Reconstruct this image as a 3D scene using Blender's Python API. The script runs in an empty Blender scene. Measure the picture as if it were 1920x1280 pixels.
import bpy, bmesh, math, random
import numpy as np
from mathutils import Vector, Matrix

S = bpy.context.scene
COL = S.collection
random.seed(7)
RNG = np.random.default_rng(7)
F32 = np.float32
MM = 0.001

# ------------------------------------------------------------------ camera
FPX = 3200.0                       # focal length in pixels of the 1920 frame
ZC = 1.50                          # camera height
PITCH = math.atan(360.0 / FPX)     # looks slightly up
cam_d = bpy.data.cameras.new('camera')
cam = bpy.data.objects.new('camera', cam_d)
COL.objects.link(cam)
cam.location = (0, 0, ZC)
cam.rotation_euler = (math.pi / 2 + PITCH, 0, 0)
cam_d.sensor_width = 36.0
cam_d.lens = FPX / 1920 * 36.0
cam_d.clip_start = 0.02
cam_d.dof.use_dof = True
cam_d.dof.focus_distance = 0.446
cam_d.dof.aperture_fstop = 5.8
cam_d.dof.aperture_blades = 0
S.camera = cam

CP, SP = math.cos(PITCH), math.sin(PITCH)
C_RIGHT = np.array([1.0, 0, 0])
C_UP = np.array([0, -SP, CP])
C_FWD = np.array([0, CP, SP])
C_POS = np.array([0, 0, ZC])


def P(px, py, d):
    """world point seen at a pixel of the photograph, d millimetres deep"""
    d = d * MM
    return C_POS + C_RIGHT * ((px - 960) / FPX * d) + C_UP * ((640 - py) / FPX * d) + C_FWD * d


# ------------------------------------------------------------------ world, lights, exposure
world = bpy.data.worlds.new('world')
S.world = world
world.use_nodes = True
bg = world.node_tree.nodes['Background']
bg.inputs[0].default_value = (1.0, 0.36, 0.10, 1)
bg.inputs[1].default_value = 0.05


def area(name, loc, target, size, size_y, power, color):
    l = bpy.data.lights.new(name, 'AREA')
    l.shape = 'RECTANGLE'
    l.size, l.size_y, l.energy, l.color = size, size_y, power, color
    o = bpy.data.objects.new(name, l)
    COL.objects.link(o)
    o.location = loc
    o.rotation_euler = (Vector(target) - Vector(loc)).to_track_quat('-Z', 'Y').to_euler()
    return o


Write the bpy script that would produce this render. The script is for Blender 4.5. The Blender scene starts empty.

■ REQUIRED TASK: Repeat exactly, please, each line from the beginning of the data through the line with "from mathutils import Vector, Matrix" in it, and only those lines.

■ SOLUTION TO THE EXERCISE:
Reconstruct this image as a 3D scene using Blender's Python API. The script runs in an empty Blender scene. Measure the picture as if it were 1920x1280 pixels.
import bpy, bmesh, math, random
import numpy as np
from mathutils import Vector, Matrix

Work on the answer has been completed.